<<<<

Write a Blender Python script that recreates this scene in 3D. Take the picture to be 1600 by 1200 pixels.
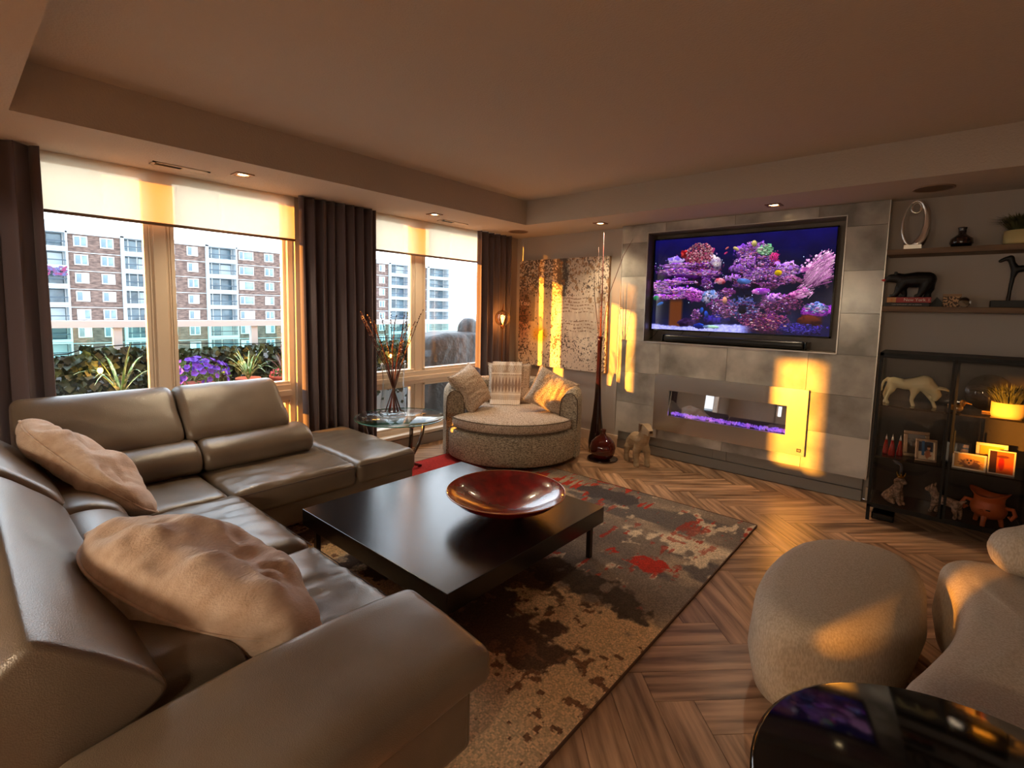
import bpy, bmesh, math, random
import numpy as np
from mathutils import Matrix, Vector
sin, cos, pi, radians, sqrt = math.sin, math.cos, math.pi, math.radians, math.sqrt
random.seed(7); RNG = np.random.RandomState(11)
scene = bpy.context.scene
for o in list(bpy.data.objects): bpy.data.objects.remove(o, do_unlink=True)
COL = scene.collection

# ------------------------------------------------------------------ camera
cam = bpy.data.cameras.new('camera'); camo = bpy.data.objects.new('camera', cam); COL.objects.link(camo)
R_ = Vector((0.75415679, 0.6563223, 0.02210369)); U_ = Vector((-0.07712485, 0.05509496, 0.99549802)); F_ = Vector((-0.65214975, 0.75246633, -0.092169))
m = Matrix.Identity(4)
for i in range(3): m[i][0] = R_[i]; m[i][1] = U_[i]; m[i][2] = -F_[i]
m[0][3], m[1][3], m[2][3] = 4.3285, -5.0591, 1.55
camo.matrix_world = m
cam.sensor_width = 36; cam.lens = 771.2/1600*36; cam.shift_y = -46.9/1600; cam.clip_start = .05; cam.clip_end = 2000
scene.camera = camo
# ------------------------------------------------------------------ sky, sun, exposure
vs = scene.view_settings; vs.view_transform = 'Standard'; vs.look = 'None'; vs.gamma = 1; vs.exposure = 0.5; vs.use_curve_mapping = False
w = bpy.data.worlds.new('sky'); scene.world = w; w.use_nodes = True
nt = w.node_tree; bg = nt.nodes['Background']
tc = nt.nodes.new('ShaderNodeTexCoord'); sx = nt.nodes.new('ShaderNodeSeparateXYZ'); rp = nt.nodes.new('ShaderNodeValToRGB')
nt.links.new(tc.outputs['Generated'], sx.inputs[0]); nt.links.new(sx.outputs['Z'], rp.inputs[0]); nt.links.new(rp.outputs[0], bg.inputs[0])
rp.color_ramp.elements[0].position = 0.0; rp.color_ramp.elements[0].color = (.93, .95, .96, 1)
rp.color_ramp.elements[1].position = .6; rp.color_ramp.elements[1].color = (.70, .85, 1, 1)
bg.inputs[1].default_value = 4.2
sun = bpy.data.lights.new('sun', 'SUN'); suno = bpy.data.objects.new('sun', sun); COL.objects.link(suno)
sun.energy = 22; sun.color = (1, .37, .035); sun.angle = radians(.9)
suno.rotation_euler = Vector((-.43, -1, .138)).to_track_quat('Z', 'Y').to_euler()

# ------------------------------------------------------------------ helpers
def S(r, g, b):
    f = lambda c: (c/255/12.92 if c/255 <= .04045 else ((c/255+.055)/1.055)**2.4)
    return (f(r), f(g), f(b), 1)
MATS = {}
def mat(name, col=(.5,.5,.5,1), rough=.5, metal=0., col2=None, nscale=8., ndetail=4., contrast=(.35,.65), bump=0., bscale=60., stretch=(1,1,1), coat=0., trans=0., ior=1.45, emit=None, estr=0., sheen=0., attr=None, rnd=0., alpha=1., spec=.5, bdist=.01, coords='Object', voro=False):
    if name in MATS: return MATS[name]
    M = bpy.data.materials.new(name); M.use_nodes = True; n = M.node_tree.nodes; l = M.node_tree.links; p = n['Principled BSDF']
    p.inputs['Base Color'].default_value = col; p.inputs['Roughness'].default_value = rough; p.inputs['Metallic'].default_value = metal
    p.inputs['Coat Weight'].default_value = coat; p.inputs['Coat Roughness'].default_value = .05; p.inputs['Transmission Weight'].default_value = trans; p.inputs['IOR'].default_value = ior
    p.inputs['Sheen Weight'].default_value = sheen; p.inputs['Alpha'].default_value = alpha; p.inputs['Specular IOR Level'].default_value = spec
    tcn = n.new('ShaderNodeTexCoord'); mp = n.new('ShaderNodeMapping'); l.new(tcn.outputs[coords], mp.inputs[0]); mp.inputs['Scale'].default_value = stretch
    c_out = None
    if attr:
        a = n.new('ShaderNodeAttribute'); a.attribute_name = attr; c_out = a.outputs['Color']
    elif col2:
        no = n.new('ShaderNodeTexNoise'); no.inputs['Scale'].default_value = nscale; no.inputs['Detail'].default_value = ndetail; l.new(mp.outputs[0], no.inputs[0])
        r = n.new('ShaderNodeValToRGB'); r.color_ramp.elements[0].position = contrast[0]; r.color_ramp.elements[1].position = contrast[1]
        r.color_ramp.elements[0].color = col; r.color_ramp.elements[1].color = col2; l.new(no.outputs[0], r.inputs[0]); c_out = r.outputs[0]
    if rnd:
        oi = n.new('ShaderNodeObjectInfo'); mr = n.new('ShaderNodeMapRange'); mr.inputs[3].default_value = 1-rnd; mr.inputs[4].default_value = 1+rnd; l.new(oi.outputs['Random'], mr.inputs[0])
        mx = n.new('ShaderNodeVectorMath'); mx.operation = 'SCALE'
        if c_out: l.new(c_out, mx.inputs[0])
        else: mx.inputs[0].default_value = col[:3]
        l.new(mr.outputs[0], mx.inputs[3]); c_out = mx.outputs[0]
        ad = n.new('ShaderNodeVectorMath'); ad.operation = 'MULTIPLY_ADD'; l.new(oi.outputs['Random'], ad.inputs[0]); ad.inputs[1].default_value = (37, 53, 11); l.new(tcn.outputs[coords], ad.inputs[2]); l.new(ad.outputs[0], mp.inputs[0])
    if c_out: l.new(c_out, p.inputs['Base Color'])
    if bump:
        if voro:
            no = n.new('ShaderNodeTexVoronoi')
        else:
            no = n.new('ShaderNodeTexNoise'); no.inputs['Detail'].default_value = 3
        no.inputs['Scale'].default_value = bscale; l.new(mp.outputs[0], no.inputs[0])
        b = n.new('ShaderNodeBump'); b.inputs['Strength'].default_value = bump; b.inputs['Distance'].default_value = bdist; l.new(no.outputs[0], b.inputs['Height']); l.new(b.outputs[0], p.inputs['Normal'])
    if emit or estr:
        p.inputs['Emission Strength'].default_value = estr
        if attr: l.new(c_out, p.inputs['Emission Color'])
        elif emit: p.inputs['Emission Color'].default_value = emit
    MATS[name] = M; return M
def glassmat(name, tint=(1,1,1,1), refl=1.0, ior=1.45, power=5):
    if name in MATS: return MATS[name]
    M = bpy.data.materials.new(name); M.use_nodes = True; n = M.node_tree.nodes; l = M.node_tree.links; n.remove(n['Principled BSDF'])
    t = n.new('ShaderNodeBsdfTransparent'); t.inputs[0].default_value = tint; g = n.new('ShaderNodeBsdfGlossy'); g.inputs['Roughness'].default_value = .01
    f = n.new('ShaderNodeLayerWeight'); f.inputs[0].default_value = .5
    pw = n.new('ShaderNodeMath'); pw.operation = 'POWER'; pw.inputs[1].default_value = power; l.new(f.outputs['Facing'], pw.inputs[0])
    mu = n.new('ShaderNodeMath'); mu.operation = 'MULTIPLY_ADD'; mu.use_clamp = True; F0 = ((ior-1)/(ior+1))**2*refl; mu.inputs[1].default_value = 1-F0; mu.inputs[2].default_value = F0; l.new(pw.outputs[0], mu.inputs[0])
    mx = n.new('ShaderNodeMixShader'); l.new(mu.outputs[0], mx.inputs[0]); l.new(t.outputs[0], mx.inputs[1]); l.new(g.outputs[0], mx.inputs[2]); l.new(mx.outputs[0], n['Material Output'].inputs[0])
    MATS[name] = M; return M
def obj(name, V, F, m=None, parent=None, smooth=False, loc=None, rot=None, kind=None, label=None):
    me = bpy.data.meshes.new(name); me.from_pydata([tuple(v) for v in V], [], [tuple(f) for f in F]); me.update()
    if smooth: me.polygons.foreach_set('use_smooth', [True]*len(me.polygons))
    if m: me.materials.append(m)
    o = bpy.data.objects.new(name, me); COL.objects.link(o)
    if parent: o.parent = parent
    if loc is not None: o.location = loc
    if rot is not None: o.rotation_euler = rot
    if kind: o['kind'] = kind
    if label: o['label'] = label
    return o
def tag(o, label, cat, group=None, kind=None):
    o['label'] = label; o['category'] = cat
    if group: o['group'] = group
    if kind: o['kind'] = kind
    return o
def empty(name, loc, label, cat, group=None, rz=0):
    o = bpy.data.objects.new(name, None); COL.objects.link(o); o.location = loc; o.rotation_euler = (0, 0, rz); o.empty_display_size = .1
    return tag(o, label, cat, group)
class G:                                   # geometry collector
    def __init__(s): s.V = []; s.F = []
    def add(s, V, F, M=None):
        k = len(s.V)
        s.V += [tuple(M @ Vector(v)) if M else tuple(v) for v in V]; s.F += [tuple(i+k for i in f) for f in F]; return s
    def box(s, x0, x1, y0, y1, z0, z1, M=None):
        V = [(x,y,z) for x in (x0,x1) for y in (y0,y1) for z in (z0,z1)]
        return s.add(V, [(0,1,3,2),(4,6,7,5),(0,4,5,1),(2,3,7,6),(0,2,6,4),(1,5,7,3)], M)
    def tube(s, pts, r, n=8, cap=True, M=None):
        P = [Vector(p) for p in pts]; rr = r if isinstance(r, (list, tuple)) else [r]*len(P); V = []; F = []
        up = None
        for i, p in enumerate(P):
            t = (P[min(i+1, len(P)-1)]-P[max(i-1, 0)]).normalized()
            if up is None: up = Vector((0,0,1)) if abs(t.z) < .9 else Vector((1,0,0))
            a = t.cross(up).normalized(); b = a.cross(t).normalized(); up = b
            for k in range(n): V.append(p+(a*cos(2*pi*k/n)+b*sin(2*pi*k/n))*rr[i])
        for i in range(len(P)-1):
            for k in range(n): F.append((i*n+k, i*n+(k+1)%n, (i+1)*n+(k+1)%n, (i+1)*n+k))
        if cap: F.append(tuple(range(n))[::-1]); F.append(tuple((len(P)-1)*n+k for k in range(n)))
        return s.add(V, F, M)
    def lathe(s, prof, n=32, M=None, closed=False):
        V = []; F = []; k = len(prof)
        for r, z in prof:
            for j in range(n): V.append((r*cos(2*pi*j/n), r*sin(2*pi*j/n), z))
        for i in range(k if closed else k-1):
            i2 = (i+1) % k
            for j in range(n): F.append((i*n+j, i*n+(j+1)%n, i2*n+(j+1)%n, i2*n+j))
        if not closed:
            if prof[0][0] > 1e-4: F.append(tuple(range(n))[::-1])
            if prof[-1][0] > 1e-4: F.append(tuple((k-1)*n+j for j in range(n)))
        return s.add(V, F, M)
    def prism(s, poly, z0, z1, M=None):
        n = len(poly); V = [(x,y,z0) for x,y in poly]+[(x,y,z1) for x,y in poly]
        return s.add(V, [tuple(range(n))[::-1], tuple(range(n, 2*n))]+[(i, (i+1)%n, (i+1)%n+n, i+n) for i in range(n)], M)
    def build(s, name, m, parent=None, smooth=False, **k): return obj(name, s.V, s.F, m, parent, smooth, **k)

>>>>

--- Written problem ---
With all pictures left out, please transcribe exactly the lines from the start of the material through the line with "COL = scene.collection".

--- Response to the exercise ---
Write a Blender Python script that recreates this scene in 3D. Take the picture to be 1600 by 1200 pixels.
import bpy, bmesh, math, random
import numpy as np
from mathutils import Matrix, Vector
sin, cos, pi, radians, sqrt = math.sin, math.cos, math.pi, math.radians, math.sqrt
random.seed(7); RNG = np.random.RandomState(11)
scene = bpy.context.scene
for o in list(bpy.data.objects): bpy.data.objects.remove(o, do_unlink=True)
COL = scene.collection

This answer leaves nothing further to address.